Please set down all the lines beneath this one exactly, without the pictures.

+++++

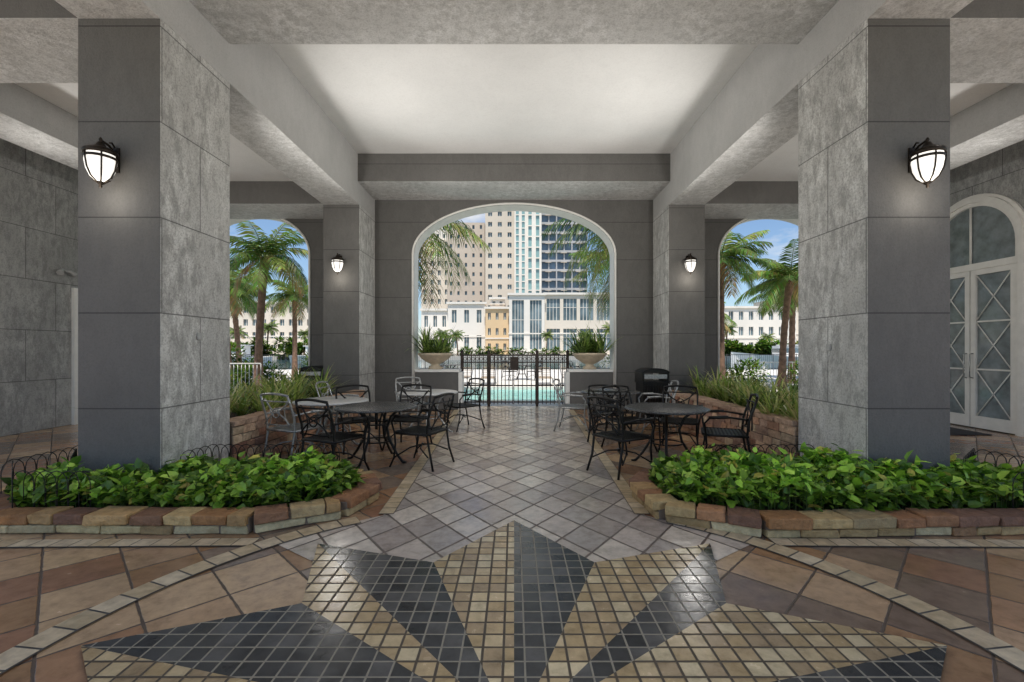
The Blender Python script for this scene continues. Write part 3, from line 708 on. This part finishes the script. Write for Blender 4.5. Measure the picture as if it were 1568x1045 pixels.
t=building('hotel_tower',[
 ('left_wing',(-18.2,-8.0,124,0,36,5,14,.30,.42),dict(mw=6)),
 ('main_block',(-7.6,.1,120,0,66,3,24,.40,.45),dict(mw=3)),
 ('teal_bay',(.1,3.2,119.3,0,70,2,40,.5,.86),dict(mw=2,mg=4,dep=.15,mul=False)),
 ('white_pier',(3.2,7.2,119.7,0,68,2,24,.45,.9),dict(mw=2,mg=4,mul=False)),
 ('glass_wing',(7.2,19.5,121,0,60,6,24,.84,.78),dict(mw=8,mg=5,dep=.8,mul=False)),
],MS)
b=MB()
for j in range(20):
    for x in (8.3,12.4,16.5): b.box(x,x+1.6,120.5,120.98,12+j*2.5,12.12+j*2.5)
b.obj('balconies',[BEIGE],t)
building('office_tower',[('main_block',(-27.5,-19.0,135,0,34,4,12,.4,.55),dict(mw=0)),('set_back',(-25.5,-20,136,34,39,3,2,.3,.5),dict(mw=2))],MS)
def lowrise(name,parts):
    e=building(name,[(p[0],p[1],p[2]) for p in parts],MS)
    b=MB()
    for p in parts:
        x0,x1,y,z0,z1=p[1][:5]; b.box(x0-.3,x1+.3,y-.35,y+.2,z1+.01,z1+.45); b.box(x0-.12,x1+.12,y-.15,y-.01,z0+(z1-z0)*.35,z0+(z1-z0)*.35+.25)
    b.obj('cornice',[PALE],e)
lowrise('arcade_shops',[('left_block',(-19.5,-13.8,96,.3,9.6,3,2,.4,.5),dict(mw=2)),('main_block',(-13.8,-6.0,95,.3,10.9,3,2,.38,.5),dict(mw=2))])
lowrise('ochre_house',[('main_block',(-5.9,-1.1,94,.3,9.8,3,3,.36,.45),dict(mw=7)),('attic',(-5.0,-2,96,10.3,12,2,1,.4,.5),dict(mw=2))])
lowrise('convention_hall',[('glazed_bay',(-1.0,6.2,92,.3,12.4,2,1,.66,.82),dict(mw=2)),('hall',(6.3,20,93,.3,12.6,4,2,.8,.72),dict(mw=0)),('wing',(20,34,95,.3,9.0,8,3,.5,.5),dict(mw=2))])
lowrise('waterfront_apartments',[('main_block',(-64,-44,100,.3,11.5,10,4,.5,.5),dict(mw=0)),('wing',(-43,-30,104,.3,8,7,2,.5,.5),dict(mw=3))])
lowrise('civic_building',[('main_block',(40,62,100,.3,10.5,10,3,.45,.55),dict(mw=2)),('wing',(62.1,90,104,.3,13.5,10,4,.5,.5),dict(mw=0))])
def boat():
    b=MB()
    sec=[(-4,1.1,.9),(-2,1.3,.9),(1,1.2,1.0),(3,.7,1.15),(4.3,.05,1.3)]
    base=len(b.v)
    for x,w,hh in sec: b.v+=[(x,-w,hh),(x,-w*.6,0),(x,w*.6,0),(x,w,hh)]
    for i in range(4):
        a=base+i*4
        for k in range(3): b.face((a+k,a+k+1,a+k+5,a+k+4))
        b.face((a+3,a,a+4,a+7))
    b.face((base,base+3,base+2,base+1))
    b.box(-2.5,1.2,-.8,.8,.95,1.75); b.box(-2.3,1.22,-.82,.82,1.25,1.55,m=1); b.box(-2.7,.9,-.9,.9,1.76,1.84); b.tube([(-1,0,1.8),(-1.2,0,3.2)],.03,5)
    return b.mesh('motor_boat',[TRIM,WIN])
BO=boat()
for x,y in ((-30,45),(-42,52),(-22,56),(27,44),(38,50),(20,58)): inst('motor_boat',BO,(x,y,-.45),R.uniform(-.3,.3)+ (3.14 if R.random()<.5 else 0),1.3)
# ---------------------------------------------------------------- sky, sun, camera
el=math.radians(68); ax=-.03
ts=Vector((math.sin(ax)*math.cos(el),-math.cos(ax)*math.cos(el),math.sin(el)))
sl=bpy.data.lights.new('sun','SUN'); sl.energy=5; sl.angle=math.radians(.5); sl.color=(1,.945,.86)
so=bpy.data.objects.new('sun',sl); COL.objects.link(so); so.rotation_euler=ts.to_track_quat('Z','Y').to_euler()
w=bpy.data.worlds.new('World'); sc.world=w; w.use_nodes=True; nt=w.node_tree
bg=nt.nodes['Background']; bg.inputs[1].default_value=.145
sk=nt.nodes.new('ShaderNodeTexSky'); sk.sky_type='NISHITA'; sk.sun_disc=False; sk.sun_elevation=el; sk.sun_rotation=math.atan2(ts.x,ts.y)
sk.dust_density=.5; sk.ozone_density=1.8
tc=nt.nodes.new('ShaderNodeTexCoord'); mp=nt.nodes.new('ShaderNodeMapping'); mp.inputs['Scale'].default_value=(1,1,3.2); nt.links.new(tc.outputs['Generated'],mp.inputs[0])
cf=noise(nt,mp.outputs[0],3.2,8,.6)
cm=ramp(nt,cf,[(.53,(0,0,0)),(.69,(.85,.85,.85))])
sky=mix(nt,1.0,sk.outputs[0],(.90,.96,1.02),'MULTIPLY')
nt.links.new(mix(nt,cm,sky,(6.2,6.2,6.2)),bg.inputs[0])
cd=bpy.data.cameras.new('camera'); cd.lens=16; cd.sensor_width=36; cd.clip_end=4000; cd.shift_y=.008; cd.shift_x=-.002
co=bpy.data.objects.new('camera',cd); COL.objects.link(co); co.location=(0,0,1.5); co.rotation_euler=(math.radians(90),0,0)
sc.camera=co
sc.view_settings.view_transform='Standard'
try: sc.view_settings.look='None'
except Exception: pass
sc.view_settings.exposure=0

+++++

EXERCISE ANSWER
The Blender Python script for this scene continues. Write part 3, from line 708 on. This part finishes the script. Write for Blender 4.5. Measure the picture as if it were 1568x1045 pixels.
t=building('hotel_tower',[
 ('left_wing',(-18.2,-8.0,124,0,36,5,14,.30,.42),dict(mw=6)),
 ('main_block',(-7.6,.1,120,0,66,3,24,.40,.45),dict(mw=3)),
 ('teal_bay',(.1,3.2,119.3,0,70,2,40,.5,.86),dict(mw=2,mg=4,dep=.15,mul=False)),
 ('white_pier',(3.2,7.2,119.7,0,68,2,24,.45,.9),dict(mw=2,mg=4,mul=False)),
 ('glass_wing',(7.2,19.5,121,0,60,6,24,.84,.78),dict(mw=8,mg=5,dep=.8,mul=False)),
],MS)
b=MB()
for j in range(20):
    for x in (8.3,12.4,16.5): b.box(x,x+1.6,120.5,120.98,12+j*2.5,12.12+j*2.5)
b.obj('balconies',[BEIGE],t)
building('office_tower',[('main_block',(-27.5,-19.0,135,0,34,4,12,.4,.55),dict(mw=0)),('set_back',(-25.5,-20,136,34,39,3,2,.3,.5),dict(mw=2))],MS)
def lowrise(name,parts):
    e=building(name,[(p[0],p[1],p[2]) for p in parts],MS)
    b=MB()
    for p in parts:
        x0,x1,y,z0,z1=p[1][:5]; b.box(x0-.3,x1+.3,y-.35,y+.2,z1+.01,z1+.45); b.box(x0-.12,x1+.12,y-.15,y-.01,z0+(z1-z0)*.35,z0+(z1-z0)*.35+.25)
    b.obj('cornice',[PALE],e)
lowrise('arcade_shops',[('left_block',(-19.5,-13.8,96,.3,9.6,3,2,.4,.5),dict(mw=2)),('main_block',(-13.8,-6.0,95,.3,10.9,3,2,.38,.5),dict(mw=2))])
lowrise('ochre_house',[('main_block',(-5.9,-1.1,94,.3,9.8,3,3,.36,.45),dict(mw=7)),('attic',(-5.0,-2,96,10.3,12,2,1,.4,.5),dict(mw=2))])
lowrise('convention_hall',[('glazed_bay',(-1.0,6.2,92,.3,12.4,2,1,.66,.82),dict(mw=2)),('hall',(6.3,20,93,.3,12.6,4,2,.8,.72),dict(mw=0)),('wing',(20,34,95,.3,9.0,8,3,.5,.5),dict(mw=2))])
lowrise('waterfront_apartments',[('main_block',(-64,-44,100,.3,11.5,10,4,.5,.5),dict(mw=0)),('wing',(-43,-30,104,.3,8,7,2,.5,.5),dict(mw=3))])
lowrise('civic_building',[('main_block',(40,62,100,.3,10.5,10,3,.45,.55),dict(mw=2)),('wing',(62.1,90,104,.3,13.5,10,4,.5,.5),dict(mw=0))])
def boat():
    b=MB()
    sec=[(-4,1.1,.9),(-2,1.3,.9),(1,1.2,1.0),(3,.7,1.15),(4.3,.05,1.3)]
    base=len(b.v)
    for x,w,hh in sec: b.v+=[(x,-w,hh),(x,-w*.6,0),(x,w*.6,0),(x,w,hh)]
    for i in range(4):
        a=base+i*4
        for k in range(3): b.face((a+k,a+k+1,a+k+5,a+k+4))
        b.face((a+3,a,a+4,a+7))
    b.face((base,base+3,base+2,base+1))
    b.box(-2.5,1.2,-.8,.8,.95,1.75); b.box(-2.3,1.22,-.82,.82,1.25,1.55,m=1); b.box(-2.7,.9,-.9,.9,1.76,1.84); b.tube([(-1,0,1.8),(-1.2,0,3.2)],.03,5)
    return b.mesh('motor_boat',[TRIM,WIN])
BO=boat()
for x,y in ((-30,45),(-42,52),(-22,56),(27,44),(38,50),(20,58)): inst('motor_boat',BO,(x,y,-.45),R.uniform(-.3,.3)+ (3.14 if R.random()<.5 else 0),1.3)
# ---------------------------------------------------------------- sky, sun, camera
el=math.radians(68); ax=-.03
ts=Vector((math.sin(ax)*math.cos(el),-math.cos(ax)*math.cos(el),math.sin(el)))
sl=bpy.data.lights.new('sun','SUN'); sl.energy=5; sl.angle=math.radians(.5); sl.color=(1,.945,.86)
so=bpy.data.objects.new('sun',sl); COL.objects.link(so); so.rotation_euler=ts.to_track_quat('Z','Y').to_euler()
w=bpy.data.worlds.new('World'); sc.world=w; w.use_nodes=True; nt=w.node_tree
bg=nt.nodes['Background']; bg.inputs[1].default_value=.145
sk=nt.nodes.new('ShaderNodeTexSky'); sk.sky_type='NISHITA'; sk.sun_disc=False; sk.sun_elevation=el; sk.sun_rotation=math.atan2(ts.x,ts.y)
sk.dust_density=.5; sk.ozone_density=1.8
tc=nt.nodes.new('ShaderNodeTexCoord'); mp=nt.nodes.new('ShaderNodeMapping'); mp.inputs['Scale'].default_value=(1,1,3.2); nt.links.new(tc.outputs['Generated'],mp.inputs[0])
cf=noise(nt,mp.outputs[0],3.2,8,.6)
cm=ramp(nt,cf,[(.53,(0,0,0)),(.69,(.85,.85,.85))])
sky=mix(nt,1.0,sk.outputs[0],(.90,.96,1.02),'MULTIPLY')
nt.links.new(mix(nt,cm,sky,(6.2,6.2,6.2)),bg.inputs[0])
cd=bpy.data.cameras.new('camera'); cd.lens=16; cd.sensor_width=36; cd.clip_end=4000; cd.shift_y=.008; cd.shift_x=-.002
co=bpy.data.objects.new('camera',cd); COL.objects.link(co); co.location=(0,0,1.5); co.rotation_euler=(math.radians(90),0,0)
sc.camera=co
sc.view_settings.view_transform='Standard'
try: sc.view_settings.look='None'
except Exception: pass
sc.view_settings.exposure=0